According to a company spokesperson, the incident occurred on Friday night at the Polkowice-Sieroszowice mine when part of a ceiling collapsed.

Fatalities at KGHM’s mines and copper mills in Poland this year have now reached six, said a weekend report by Associated Press.

Located west of the town of Polkowice, in Lower Silesia, underground mining at the Polkowice mine started in 1962, and at Sieroszowice in 1980. The company notes that mining the deep ore deposit in the adjacent Deep Głogów area represents the largest deep deposit mining project in Europe. It was not clear from media reports in which of the four deposits the miners were working when the accident happened.

“Mining is performed using blasting technology with various room-pillar systems with roof settlement, depending on the parameters of individual mining areas and fields,” reads a project page on KGHM’s website.

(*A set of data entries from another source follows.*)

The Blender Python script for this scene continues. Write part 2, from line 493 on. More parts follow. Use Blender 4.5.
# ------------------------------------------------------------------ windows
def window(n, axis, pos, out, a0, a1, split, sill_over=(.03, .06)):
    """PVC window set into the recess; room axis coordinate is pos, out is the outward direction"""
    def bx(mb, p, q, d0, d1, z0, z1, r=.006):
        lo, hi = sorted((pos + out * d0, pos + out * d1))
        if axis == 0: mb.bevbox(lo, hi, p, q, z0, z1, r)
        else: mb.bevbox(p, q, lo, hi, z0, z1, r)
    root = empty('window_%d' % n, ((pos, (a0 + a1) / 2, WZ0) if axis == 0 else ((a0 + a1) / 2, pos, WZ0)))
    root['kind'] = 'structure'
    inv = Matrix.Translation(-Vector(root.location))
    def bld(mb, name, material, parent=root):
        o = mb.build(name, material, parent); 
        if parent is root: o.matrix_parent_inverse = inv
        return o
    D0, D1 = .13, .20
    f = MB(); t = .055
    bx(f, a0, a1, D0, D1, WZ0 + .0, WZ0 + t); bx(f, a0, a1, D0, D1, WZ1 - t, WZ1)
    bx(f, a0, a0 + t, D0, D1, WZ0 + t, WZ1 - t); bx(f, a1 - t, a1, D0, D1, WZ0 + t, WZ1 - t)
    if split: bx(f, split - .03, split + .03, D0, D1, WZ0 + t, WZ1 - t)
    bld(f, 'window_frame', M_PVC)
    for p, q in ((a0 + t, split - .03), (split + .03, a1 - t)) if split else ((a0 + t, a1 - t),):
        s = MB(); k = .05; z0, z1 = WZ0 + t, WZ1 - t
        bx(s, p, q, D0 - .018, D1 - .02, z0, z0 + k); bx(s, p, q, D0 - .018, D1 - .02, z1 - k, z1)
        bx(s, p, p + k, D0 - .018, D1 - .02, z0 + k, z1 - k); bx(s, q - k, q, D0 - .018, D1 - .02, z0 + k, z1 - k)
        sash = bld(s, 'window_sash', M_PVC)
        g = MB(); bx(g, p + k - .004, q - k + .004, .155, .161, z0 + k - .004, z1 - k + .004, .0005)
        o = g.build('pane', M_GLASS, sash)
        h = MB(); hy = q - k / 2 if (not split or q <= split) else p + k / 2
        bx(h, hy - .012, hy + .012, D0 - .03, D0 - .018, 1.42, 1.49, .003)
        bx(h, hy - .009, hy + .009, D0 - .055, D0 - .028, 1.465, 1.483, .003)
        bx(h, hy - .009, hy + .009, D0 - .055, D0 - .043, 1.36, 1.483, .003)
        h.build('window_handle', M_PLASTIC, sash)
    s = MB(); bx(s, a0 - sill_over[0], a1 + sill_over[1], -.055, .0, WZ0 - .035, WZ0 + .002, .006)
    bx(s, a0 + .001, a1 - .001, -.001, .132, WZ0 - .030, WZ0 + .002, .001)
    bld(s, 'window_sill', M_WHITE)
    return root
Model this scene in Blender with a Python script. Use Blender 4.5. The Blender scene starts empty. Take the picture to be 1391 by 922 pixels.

The partly state-owned company is the second-largest silver producer in the world behind Fresnillo plc (LON:FRES), according to the annual World Silver Survey published by Thomson Reuters GFMS. KGHM was number 1 in 2015.

In 2012 it bought Canada’s Quadra FNX Mining Ltd. for CAD$2.87 billion, which was the largest overseas acquisition by a Polish company.

KGHM has mines in Poland, Chile, Canada and the United States.